Schupfnudeln mit und ohne Käse ist nicht unbedingt was Bsundrigs, oder doch? Auf alle Fälle zählen der Sauerkrautstrudel, das Buroomlett (Bauernomelette) als auch die sure Grumpora (saure Kartoffeln) dazu.

Die weiteren Kapitel widmen sich dann Hauptspeisa mit Fleisch und weiters den Bodensee- und Bergbachfischen.

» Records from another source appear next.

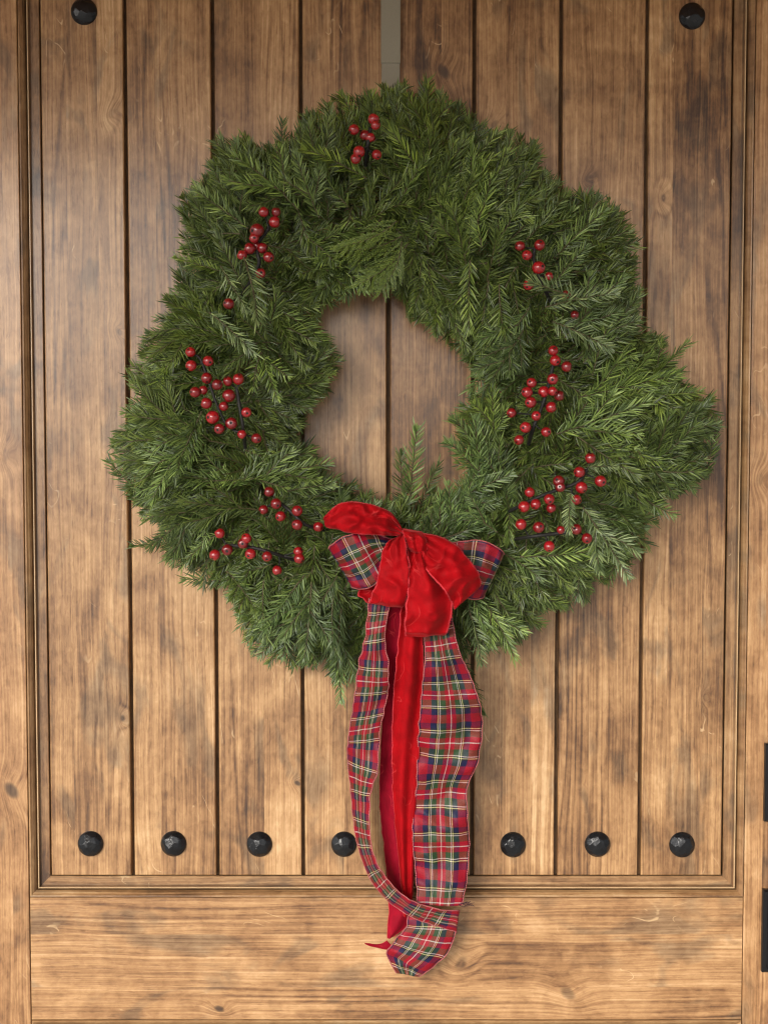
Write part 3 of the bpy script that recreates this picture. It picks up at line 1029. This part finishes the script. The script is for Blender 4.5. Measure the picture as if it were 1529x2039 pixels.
# the sprigs beneath, as one mass
vv, ff, mm, tn = [], [], [], []
off = 0
GV = [np.array([tuple(v) for v in gq.v]) for gq in GEOS]
for (_, gi, m, c) in REST:
    a = np.array(m)
    w = GV[gi] @ a[:3, :3].T + a[:3, 3]
    vv.append(w)
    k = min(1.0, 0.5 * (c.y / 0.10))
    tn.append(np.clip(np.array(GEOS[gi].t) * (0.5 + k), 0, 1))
    ff += [tuple(i + off for i in q) for q in GEOS[gi].f]
    mm += GEOS[gi].m
    off += len(w)
vv = np.concatenate(vv)
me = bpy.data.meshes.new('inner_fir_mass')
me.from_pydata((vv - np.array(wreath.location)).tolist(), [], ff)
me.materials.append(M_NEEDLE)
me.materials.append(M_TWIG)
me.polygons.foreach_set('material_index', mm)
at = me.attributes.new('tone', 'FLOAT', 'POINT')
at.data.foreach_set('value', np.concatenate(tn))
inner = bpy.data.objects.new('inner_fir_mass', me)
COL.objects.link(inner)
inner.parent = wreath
inner['kind'] = 'stuff'
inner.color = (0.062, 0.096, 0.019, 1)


# wire ring the sprigs are tied to
def tube_mesh(pts, radii, n=6, closed=False):
    vs_, fs_ = [], []
    m = len(pts)
    u = None
    for i, p in enumerate(pts):
        nx, pv = (pts[(i + 1) % m], pts[(i - 1) % m]) if closed else (pts[min(i + 1, m - 1)], pts[max(i - 1, 0)])
        d = (nx - pv).normalized()
        u = d.orthogonal().normalized() if u is None else (u - d * u.dot(d)).normalized()
        w = d.cross(u)
        rd = radii[i] if isinstance(radii, (list, tuple)) else radii
        for q in range(n):
            t = 2 * math.pi * q / n
            vs_.append(p + (u * math.cos(t) + w * math.sin(t)) * rd)
    for i in range(m if closed else m - 1):
        for q in range(n):
            a, b = i * n + q, i * n + (q + 1) % n
            c, e = ((i + 1) % m) * n + q, ((i + 1) % m) * n + (q + 1) % n
            fs_.append((a, b, e, c))
    if not closed:
        fs_ += [tuple(range(n)), tuple(range((m - 1) * n, m * n))]
    return vs_, fs_


for q, f in enumerate((0.38, 0.55)):
    pts = []
    for i in range(96):
        t = 2 * math.pi * i / 96
        r = 178 + (545 - 178) * f
        pts.append(P(CX + r * math.cos(t), CY + r * math.sin(t), 0.016))
    v, f_ = tube_mesh(pts, 0.0018, 6, True)
    mesh_obj('wire_ring', v, f_, M_STEM, wreath, True)

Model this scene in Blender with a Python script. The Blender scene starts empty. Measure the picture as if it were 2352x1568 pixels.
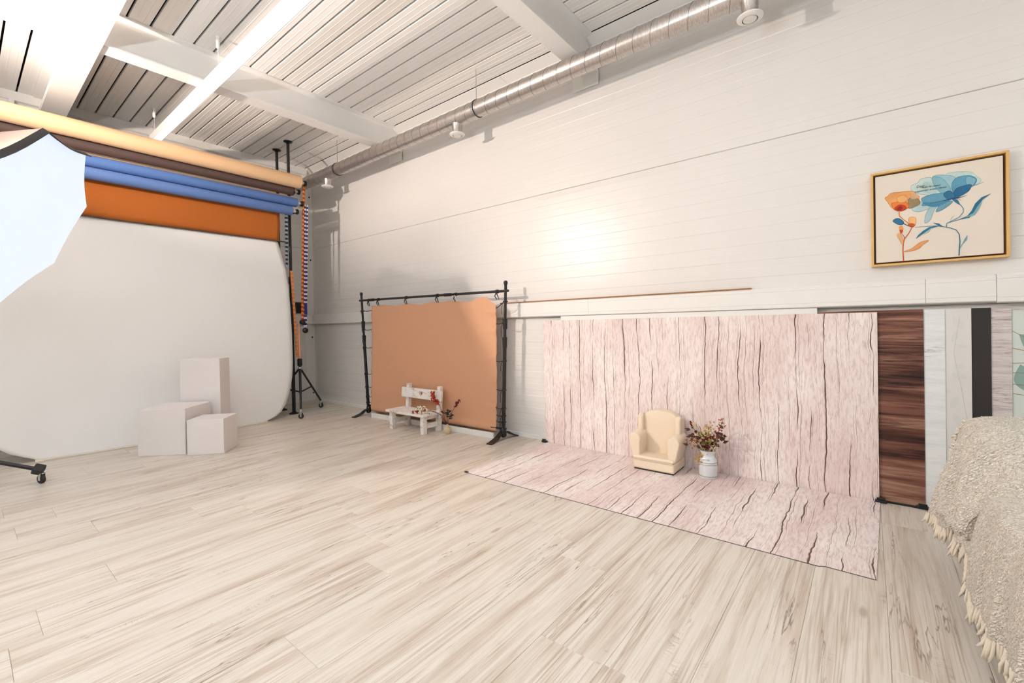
import bpy, math, random
from mathutils import Vector, Matrix

# ------------------------------------------------------------------ camera, light, exposure
sc = bpy.context.scene
COL = sc.collection
R = math.radians
CAM_H = 1.1
_yaw, _pit, _rol = R(51.39788), R(-0.47873), R(-1.09298)
_f = Vector((math.sin(_yaw) * math.cos(_pit), math.cos(_yaw) * math.cos(_pit), math.sin(_pit)))
_r = Vector((math.cos(_yaw), -math.sin(_yaw), 0))
_u = _r.cross(_f)
_r2 = _r * math.cos(_rol) + _u * math.sin(_rol)
_u2 = _u * math.cos(_rol) - _r * math.sin(_rol)
cd = bpy.data.cameras.new('camera')
cam = bpy.data.objects.new('camera', cd)
COL.objects.link(cam)
cd.sensor_width = 36
cd.lens = 1024.647 * 36 / 2352
cd.shift_y = -28.496 / 2352
cd.clip_start = 0.02
cam.matrix_world = Matrix(((_r2.x, _u2.x, -_f.x, 0), (_r2.y, _u2.y, -_f.y, 0), (_r2.z, _u2.z, -_f.z, CAM_H), (0, 0, 0, 1)))
sc.camera = cam

w = bpy.data.worlds.new('world')
sc.world = w
w.use_nodes = True
w.node_tree.nodes['Background'].inputs[0].default_value = (0.9, 0.95, 1, 1)
w.node_tree.nodes['Background'].inputs[1].default_value = 0.3

sc.view_settings.view_transform = 'Standard'
sc.view_settings.look = 'None'
sc.view_settings.gamma = 1
sc.view_settings.use_curve_mapping = False
sc.view_settings.exposure = 0.12

KEY_W = 430.0        # warm bare-bulb flash head behind the softbox
FILL_PANEL_E = 4.4        # fill panels added on the ceiling out of view
TRUNK_E = 1.6        # diffuser of the long light trunk
SOFT_E = 0.88         # softbox diffuser
BOUNCE_FILL_W = 400.0    # added fill head, unseen left of the camera, aimed at the ceiling
SPOT_W = 30.0        # flash head behind the camera that throws the picture's shadow

# ------------------------------------------------------------------ materials
def lin(c):
    return tuple(((v / 255) / 12.92 if v / 255 <= 0.04045 else ((v / 255 + 0.055) / 1.055) ** 2.4) for v in c) + (1,)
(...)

In der Fleischabteilung treffen traditionelle und moderne Strömungen aufeinander. Der Hackbroto (Hackbraten) wurde wohl einigen Generationen am Sonntag serviert, während der Ländle Burger und das Mostbröckle-Sandwich der jungen VorarlbergerGeneration und sich verändernden Essgewohnheiten zuzurechnen ist. In diesem Kapitel wechseln sich die Essensvorstellungen von Großmütter und Enkelkindern mit den Rezepten ab. Spannend wäre die Frage, ob in Mehrgenerationenhaushalten beides auf den Tisch kommt, zum Beispiel Rindsvögele mit Grumporapüree für die ‚Oldies‘ und Hufoloab-Burger mit Schwisbroto und sura Räba für die ‚Teenies‘. Die Felchen nach Breagenzar Art sollte Alt und Jung gleich munden, die Kapern und Zitronenmelisse geben dem Bodenseefisch eine besondere Note. Felchen oder Renken, wie sie im Restösterreich genannt werden, haben grobschuppige Haut und eine Fettflosse, beides empfiehlt Eva zu entfernen. Vielen Rezepten sind am Ende derartige wertvolle Tipps angehängt.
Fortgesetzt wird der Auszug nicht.